Wednesday, July 15, 2009

Menzie Chinn takes on stimulus and forecasting: Part 2

I linked favorably to a post by Menzie about the stimulus a little while ago and said:

I'm not sure if I agree with the last parenthetical sentence. If GDP is a percentage point lower than what was expected conditioning on the expected passage of the stimulus, why does that mean that "individuals who ascribe the worse-than-expected performance of the economy to the stimulus package cannot look to the ex post GDP realizations for support for their arguments"? In fact, I don't see how it supports either a pro or anti-stimulus argument. GDP could be worse than expected because the economy was worse than the consensus, the stimulus did not live up to the Obama administration's expectations, or the very, very small chance the stimulus had a negative effect (none of these are mutually exclusive). Menzie makes a good point when he states that very little of the stimulus was spent in Q1, and thus should have little effect on Q1 GDP. I can see how that means it's not right to look at Q1 numbers and conclude the stimulus was ineffective, but not the logical conclusion Menzie makes.


Menzie replied via the comment board on his blog and said this:

As of early Feb., one has an information set incorporating passage of the stimulus bill, if not with 100% certainty, then pretty high. Then you have the actual realization of GDP. You can decompose the "surprise" into a part that it "new" information regarding the state of the economy, and "new" information regarding stimulus composition and effectiveness. I set the new information regarding the latter at near zero. You could try your own decomposition; I'd welcome finding out your conclusions.
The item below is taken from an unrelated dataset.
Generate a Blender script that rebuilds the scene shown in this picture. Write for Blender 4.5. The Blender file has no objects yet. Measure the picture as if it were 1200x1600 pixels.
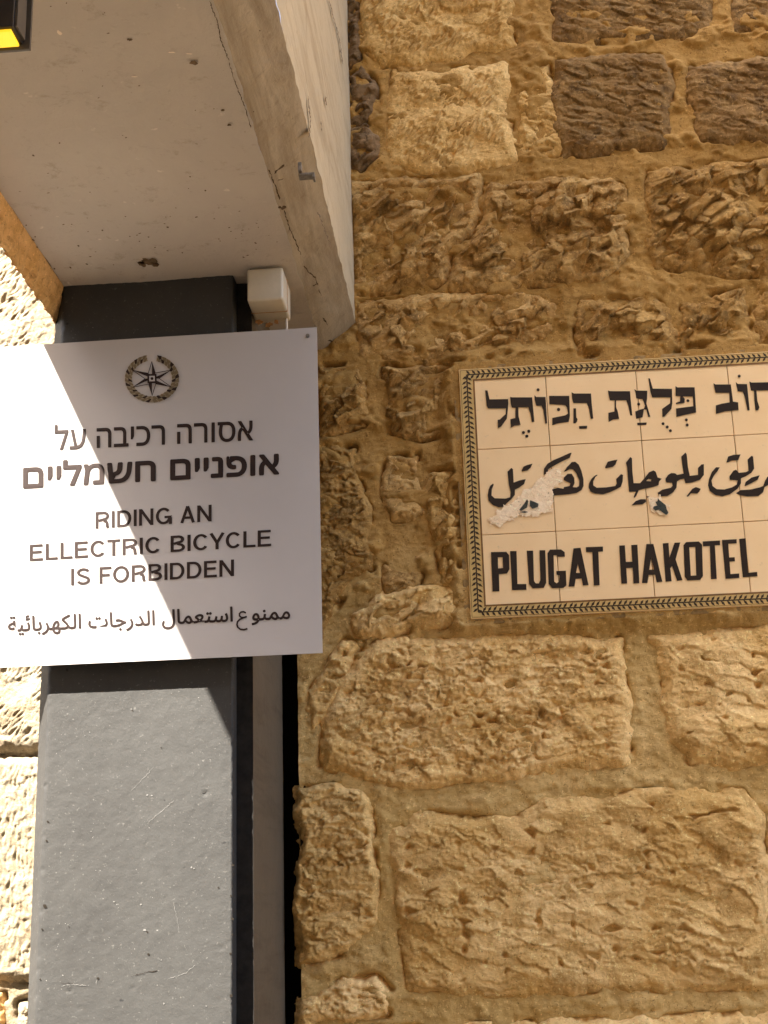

Thanks to Menzie for the reply. I understood the major point of his augment, but got a little confused with his conclusion. I said, "... he states that very little of the stimulus was spent in Q1, and thus should have little effect on Q1 GDP. I can see how that means it's not right to look at Q1 numbers and conclude the stimulus was ineffective..." From what Menzie said in his reply, I take it that's about what he meant (ie that GDP was lower that what was anticipated was due to errors in forecasting, and not an ineffective stimulus). Sorry Menzie, I guess I misunderstood what you wrote.